Конфликт с Маршаком не сводился к борьбе писательских честолюбий и рейтингов. Маршак для Пришвина – писатель, которого «русские дети совсем не могут понять, писатель, который „думает по-иностранному, а пишет по-русски“. Маршак стоит в том же ряду, что Пильняк, Эренбург, Кольцов и „другие, рожденные в гостиницах, странствующие хозяева и представители международные советской земли“.
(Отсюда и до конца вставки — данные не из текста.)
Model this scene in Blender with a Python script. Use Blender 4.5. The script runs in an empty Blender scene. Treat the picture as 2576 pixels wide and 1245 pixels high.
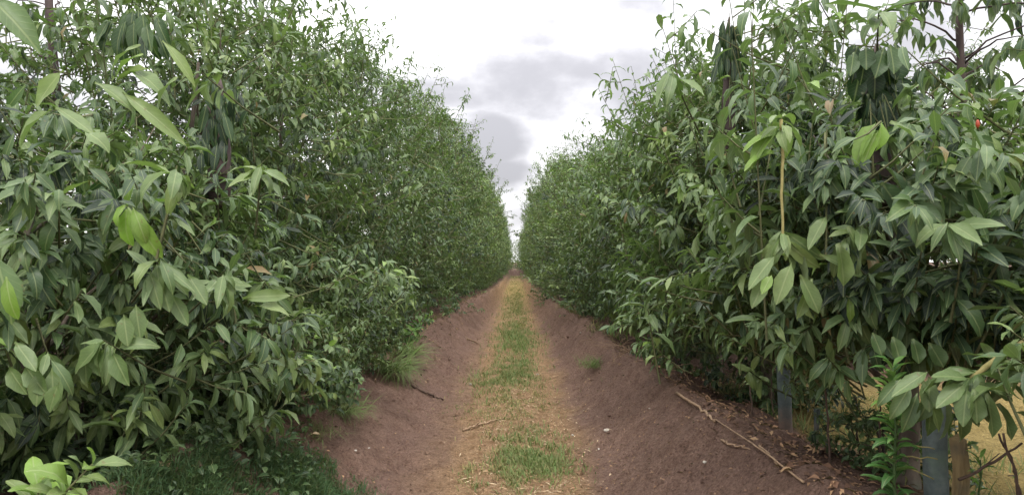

В те годы и десятилетия, когда слово «русский» в России произносили с опаской и везде, где можно, заменяли на «советский», когда в чести были понятие «интернационал» и его синонимы («Они не понимают космополитизма, они, видите ли, за Россию», – возмущался коллективный автор книги про Беломорканал кем-то из заключенных), Михаил Пришвин открыто говорил о национальном, русском характере своего творчества. В этом не было ни позы, ни фронды, ни оппозиции, не было и вульгарного национализма (еще в 20-е годы он возмущенно писал в редакцию «Известий»: «Вспомните хоть одну строку мою за 25 лет, когда бы я выступал как националист и шовинист») и тем более антисемитизма («Ну, конечно, дело не в евреях: русские, если возьмутся (за власть. – А. В.), то и делают и выглядят хуже евреев. Но порядочные русские не берутся, плохим же всегда еврей предпочтительней, и в этом смысле евреи делают нам большое одолжение…») – это была совершенно органичная для него позиция.
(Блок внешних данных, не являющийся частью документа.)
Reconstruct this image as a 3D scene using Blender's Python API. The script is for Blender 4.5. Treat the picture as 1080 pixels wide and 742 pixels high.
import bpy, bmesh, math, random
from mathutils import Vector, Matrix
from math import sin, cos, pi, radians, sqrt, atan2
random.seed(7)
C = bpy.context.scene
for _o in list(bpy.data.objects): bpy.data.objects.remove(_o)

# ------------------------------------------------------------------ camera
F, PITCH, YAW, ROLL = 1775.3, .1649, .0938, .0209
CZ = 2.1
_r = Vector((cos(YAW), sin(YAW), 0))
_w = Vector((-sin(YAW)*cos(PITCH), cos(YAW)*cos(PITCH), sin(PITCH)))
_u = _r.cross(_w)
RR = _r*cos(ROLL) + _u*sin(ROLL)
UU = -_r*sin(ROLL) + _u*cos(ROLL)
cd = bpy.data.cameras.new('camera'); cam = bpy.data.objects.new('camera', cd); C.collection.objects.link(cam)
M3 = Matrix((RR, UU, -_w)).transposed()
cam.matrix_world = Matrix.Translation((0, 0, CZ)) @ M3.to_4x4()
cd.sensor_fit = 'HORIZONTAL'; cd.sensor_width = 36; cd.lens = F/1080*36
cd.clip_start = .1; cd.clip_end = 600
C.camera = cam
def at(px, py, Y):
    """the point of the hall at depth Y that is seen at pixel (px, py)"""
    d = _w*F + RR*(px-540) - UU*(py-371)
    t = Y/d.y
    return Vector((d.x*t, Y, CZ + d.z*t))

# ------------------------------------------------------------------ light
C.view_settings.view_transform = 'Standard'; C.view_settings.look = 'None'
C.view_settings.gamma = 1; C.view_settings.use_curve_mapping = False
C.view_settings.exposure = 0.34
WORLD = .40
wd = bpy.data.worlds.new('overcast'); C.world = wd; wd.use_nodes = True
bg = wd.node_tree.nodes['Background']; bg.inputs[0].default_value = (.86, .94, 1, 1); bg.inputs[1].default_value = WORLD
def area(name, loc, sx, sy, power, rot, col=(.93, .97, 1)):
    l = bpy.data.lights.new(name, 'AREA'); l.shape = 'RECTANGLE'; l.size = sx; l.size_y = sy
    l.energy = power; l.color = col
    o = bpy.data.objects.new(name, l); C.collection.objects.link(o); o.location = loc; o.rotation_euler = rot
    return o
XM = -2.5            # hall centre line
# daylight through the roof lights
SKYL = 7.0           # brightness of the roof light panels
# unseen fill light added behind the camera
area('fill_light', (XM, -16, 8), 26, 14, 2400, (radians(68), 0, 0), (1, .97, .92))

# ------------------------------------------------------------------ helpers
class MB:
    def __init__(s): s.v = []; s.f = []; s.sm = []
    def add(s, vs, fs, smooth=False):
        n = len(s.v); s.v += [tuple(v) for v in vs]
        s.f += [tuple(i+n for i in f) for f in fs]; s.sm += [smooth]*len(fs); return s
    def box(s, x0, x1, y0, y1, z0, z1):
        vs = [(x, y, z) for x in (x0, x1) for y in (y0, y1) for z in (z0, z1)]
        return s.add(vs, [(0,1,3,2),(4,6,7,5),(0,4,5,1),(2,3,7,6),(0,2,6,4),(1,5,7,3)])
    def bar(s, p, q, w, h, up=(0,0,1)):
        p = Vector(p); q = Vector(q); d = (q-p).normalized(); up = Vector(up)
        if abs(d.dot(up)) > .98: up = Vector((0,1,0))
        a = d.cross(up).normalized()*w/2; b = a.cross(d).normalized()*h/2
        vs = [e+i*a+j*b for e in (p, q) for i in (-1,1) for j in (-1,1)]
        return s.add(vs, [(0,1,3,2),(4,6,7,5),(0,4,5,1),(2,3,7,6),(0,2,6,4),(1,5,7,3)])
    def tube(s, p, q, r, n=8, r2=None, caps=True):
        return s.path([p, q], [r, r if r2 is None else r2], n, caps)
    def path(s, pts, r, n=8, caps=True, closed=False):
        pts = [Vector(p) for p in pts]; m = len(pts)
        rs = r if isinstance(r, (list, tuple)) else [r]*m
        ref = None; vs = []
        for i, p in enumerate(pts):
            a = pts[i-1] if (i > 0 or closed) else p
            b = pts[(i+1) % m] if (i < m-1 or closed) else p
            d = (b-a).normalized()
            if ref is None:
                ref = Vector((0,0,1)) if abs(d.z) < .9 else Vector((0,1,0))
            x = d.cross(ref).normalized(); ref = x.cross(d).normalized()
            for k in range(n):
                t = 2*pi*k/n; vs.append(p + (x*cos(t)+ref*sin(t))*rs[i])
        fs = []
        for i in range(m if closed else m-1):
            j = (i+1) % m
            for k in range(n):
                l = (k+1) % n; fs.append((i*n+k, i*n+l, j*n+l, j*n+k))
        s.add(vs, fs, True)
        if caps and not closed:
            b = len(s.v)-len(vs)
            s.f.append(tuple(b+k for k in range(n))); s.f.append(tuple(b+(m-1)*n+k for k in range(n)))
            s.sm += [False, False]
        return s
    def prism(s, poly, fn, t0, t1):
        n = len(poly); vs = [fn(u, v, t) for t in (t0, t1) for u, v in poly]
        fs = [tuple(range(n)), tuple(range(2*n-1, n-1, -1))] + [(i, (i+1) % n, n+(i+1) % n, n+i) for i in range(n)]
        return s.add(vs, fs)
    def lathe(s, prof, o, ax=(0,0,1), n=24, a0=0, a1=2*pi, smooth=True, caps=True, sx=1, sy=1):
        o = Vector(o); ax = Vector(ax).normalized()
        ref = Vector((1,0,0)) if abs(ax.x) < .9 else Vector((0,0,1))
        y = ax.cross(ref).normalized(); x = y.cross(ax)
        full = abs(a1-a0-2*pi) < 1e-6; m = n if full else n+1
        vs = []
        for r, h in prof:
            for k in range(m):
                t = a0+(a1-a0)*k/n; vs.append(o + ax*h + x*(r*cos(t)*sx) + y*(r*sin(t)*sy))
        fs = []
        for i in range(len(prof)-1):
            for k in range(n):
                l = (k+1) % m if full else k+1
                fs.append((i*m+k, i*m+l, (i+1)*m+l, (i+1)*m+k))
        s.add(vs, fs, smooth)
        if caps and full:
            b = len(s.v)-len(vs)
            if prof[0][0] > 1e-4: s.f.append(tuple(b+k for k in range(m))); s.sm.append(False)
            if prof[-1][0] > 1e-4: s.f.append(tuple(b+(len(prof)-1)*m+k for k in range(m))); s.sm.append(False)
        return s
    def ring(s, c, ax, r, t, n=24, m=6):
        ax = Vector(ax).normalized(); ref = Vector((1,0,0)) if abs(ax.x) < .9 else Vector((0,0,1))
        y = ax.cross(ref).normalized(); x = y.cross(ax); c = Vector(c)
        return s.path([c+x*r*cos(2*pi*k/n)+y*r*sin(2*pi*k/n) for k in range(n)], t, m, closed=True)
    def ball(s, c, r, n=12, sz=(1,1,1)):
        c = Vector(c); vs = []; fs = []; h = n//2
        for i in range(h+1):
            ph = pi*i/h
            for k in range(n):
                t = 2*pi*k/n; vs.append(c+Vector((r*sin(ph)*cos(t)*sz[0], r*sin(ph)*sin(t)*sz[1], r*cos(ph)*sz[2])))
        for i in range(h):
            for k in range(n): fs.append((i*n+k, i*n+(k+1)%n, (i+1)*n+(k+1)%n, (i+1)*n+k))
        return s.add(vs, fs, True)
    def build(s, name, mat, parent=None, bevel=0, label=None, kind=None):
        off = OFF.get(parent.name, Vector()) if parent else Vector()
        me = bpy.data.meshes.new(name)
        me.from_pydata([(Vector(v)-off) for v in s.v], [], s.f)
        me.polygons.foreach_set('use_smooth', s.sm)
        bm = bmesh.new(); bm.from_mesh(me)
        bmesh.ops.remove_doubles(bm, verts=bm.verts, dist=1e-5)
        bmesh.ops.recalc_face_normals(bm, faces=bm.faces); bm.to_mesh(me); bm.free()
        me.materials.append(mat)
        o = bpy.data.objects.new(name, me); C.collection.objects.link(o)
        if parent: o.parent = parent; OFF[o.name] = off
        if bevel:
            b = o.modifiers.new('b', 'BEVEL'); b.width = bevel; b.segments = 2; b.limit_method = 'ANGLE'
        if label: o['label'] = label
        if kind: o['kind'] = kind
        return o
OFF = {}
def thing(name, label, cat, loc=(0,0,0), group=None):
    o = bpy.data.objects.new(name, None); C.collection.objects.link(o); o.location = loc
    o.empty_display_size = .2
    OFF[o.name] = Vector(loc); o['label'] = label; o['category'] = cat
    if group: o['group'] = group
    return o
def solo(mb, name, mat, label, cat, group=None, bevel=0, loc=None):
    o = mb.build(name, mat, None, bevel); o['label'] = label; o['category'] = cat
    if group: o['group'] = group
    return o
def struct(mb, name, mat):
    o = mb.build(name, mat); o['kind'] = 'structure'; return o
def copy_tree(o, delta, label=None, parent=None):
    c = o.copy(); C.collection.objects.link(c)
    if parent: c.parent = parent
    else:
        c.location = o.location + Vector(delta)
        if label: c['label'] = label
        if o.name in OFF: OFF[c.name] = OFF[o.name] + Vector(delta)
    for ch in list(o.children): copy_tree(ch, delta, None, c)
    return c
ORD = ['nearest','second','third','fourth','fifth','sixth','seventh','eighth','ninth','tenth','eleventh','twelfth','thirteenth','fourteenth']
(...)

Пришвин – редкий для 20—30-х годов, после разгрома крестьянских поэтов, случай писателя с русским самоопределением, и не случайно, размышля о так и не написанном продолжении алпатовской трилогии, он занес в Дневник: «Современность скажется в остроте постановки вопроса о национальности».
В 1939-м, размышля об этой насущной для нашего общества проблеме, о защите национального характера русской литературы и противостоянии чужим влияниям, к коим Пришвин относил формализм, он написал воистину программные мудрые строки, выгодно отличающиеся от распространенного порой в патриотической среде культурного нигилизма:
«Борьба с этим должна быть не личной, с Маршаком или Багрицким, а вообще с формализмом. И ясно становится задача современного русского писателя: писателю классическому, „внутреннему“ русскому, нужно овладеть внешней формой, и не потерять силы своего внутреннего творчества, и не впасть в пошлость. В такой борьбе за национальную литературу исчезает борьба с „одесситом“, потому что „одессит“ со своим формализмом является достойным тружеником в творчестве. Так что нам, коренным русским, надо не сетовать на засорение русского языка „одесситом“, а учиться у них формальному подходу к вещам, с тем чтобы в эти меха влить свое вино».